The margin of victory
I do not know how to explain that. I always thought that it would be less than the recall election margin, and it grew. Yes, there was all the obscene electoral advantage so justly decried today in the EU preliminary report, but still, that should not account for much more than 5 points and it still would leave us with a margin almost as high as the Recall Election.
Cheating? With the recognition of Rosales and the voter participation any cheating is only marginal and par for the course. No matter how many bus carried chavista multiple voters and how many centers the army forced their reopening, that could not possibly account for much more than a point or two, and would be glaring at this size to be noticeable enough to have Rosales and co. scream bloody murder.
The elections per se
With Rosales conceding Monday night and saying today that his data is pretty close form the CNE data, then we can already look at the CNE data. But first the good and the bad of the CNE.
Good: their web page worked much better and faster than in previous elections, they are now as good as Bolivia or Peru or Mexico; voting lines were not as painful as 2 years ago
Bad: nothing much has been done to improve the trust in the electoral system. From the incredibly unfair electoral advantage that Chavez had in using state income without the CNE ever complaining, to the finger printing machines which I am sure improved Chavez results by scaring many a public employee, the CNE has a lot of work to do to clean up its act.

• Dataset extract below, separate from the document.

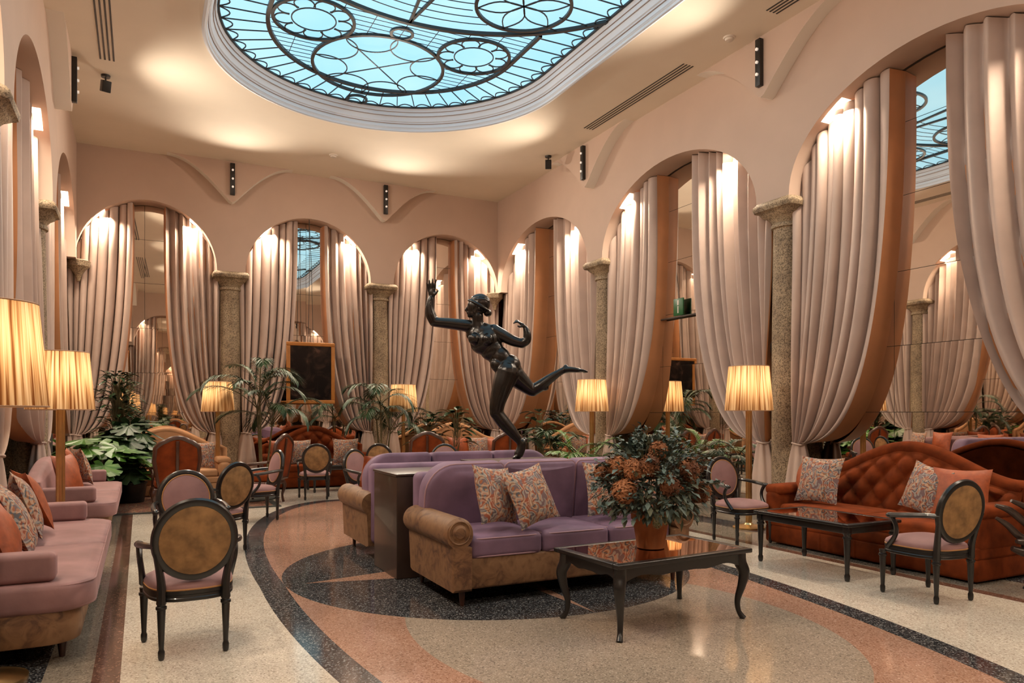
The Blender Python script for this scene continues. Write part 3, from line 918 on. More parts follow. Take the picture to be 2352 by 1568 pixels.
# hanging picture in the middle back arch
t = thing('hanging_picture', 'dark painting in a gilt frame hanging before the middle back arch', 'picture', (3.14, 15.52, 0))
PX, PZ0, PZ1 = .49, 1.66, 2.92
g = G()
for bx in ((-PX, PX, PZ1 - .075, PZ1), (-PX, PX, PZ0, PZ0 + .075), (-PX, -PX + .075, PZ0 + .075, PZ1 - .075), (PX - .075, PX, PZ0 + .075, PZ1 - .075)):
    g.add(rbox(bx[1] - bx[0], .06, bx[3] - bx[2], .012, 2), T((bx[0] + bx[1]) / 2, 0, (bx[2] + bx[3]) / 2))
ob('frame', g, M['gold_frame'], t)
ob('canvas', box(-PX + .06, PX - .06, -.005, .012, PZ0 + .06, PZ1 - .06), M['picture'], t, ang=None)
g = G()
for x in (-.05, .05): g.add(tube([(x, .02, PZ1 - .02), (x * .4, .02, 4.4), (0, .17, 5.5)], .006, 5))
ob('hanging_cord', g, M['black'], t)

# exit sign on the header bar of the middle right mirror
t = thing('mirror_rail', 'thin dark rail across the mirror of the middle right-wall arch', 'rail', (7.90, 9.5, 3.04))
ob('bar', rbox(.05, 1.5, .025, .005, 1), M['backing'], t)
t = thing('exit_sign', 'small green exit sign standing on the mirror rail of the right wall', 'sign', (7.885, 9.62, 3.06), PI / 2)
ob('panel', G().add(rbox(.24, .03, .28, .006, 1), T(0, 0, .14)), M['green_sign'], t)
g = G()
g.add(box(-.02, .02, .0155, .018, .17, .25)); g.add(box(-.012, .012, .0155, .018, .04, .155))
ob('symbol', g, M['white'], t, ang=None)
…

And I am not even getting in the electoral registry which has big problems that could affect enormously the local elections two years form now. I, for one, am not impressed, and if ready to accept some slight improvement, I still do not trust the voting system. Major fraud like in the Recall Election is probably not possible anymore, but fraud is still possible as long as the CNE remains lax and 4 to 0 pro Chavez.
Some interesting results
We have already seen the Chavez margin. But what is interesting here is that the opposition did not improve much since the Recall Election but Chavez added 1.3 million votes.
Now for the details.
The main political party now is MVR. The surprise in the pro Chavez vote is that all of its junior partner did lousy everywhere. The MVR has a 42% nation wide but none of his allies mange to reach 7%!!! In fact there are some notorious losers: Lina Ron group does not even get 1% of the national vote, does not even do well in Caracas where she rakes a meager 1%. In other words, whether these parties want to fusion into a single party or not, they have no choice: the MVR is already a monolith and they better negotiate fast their entry.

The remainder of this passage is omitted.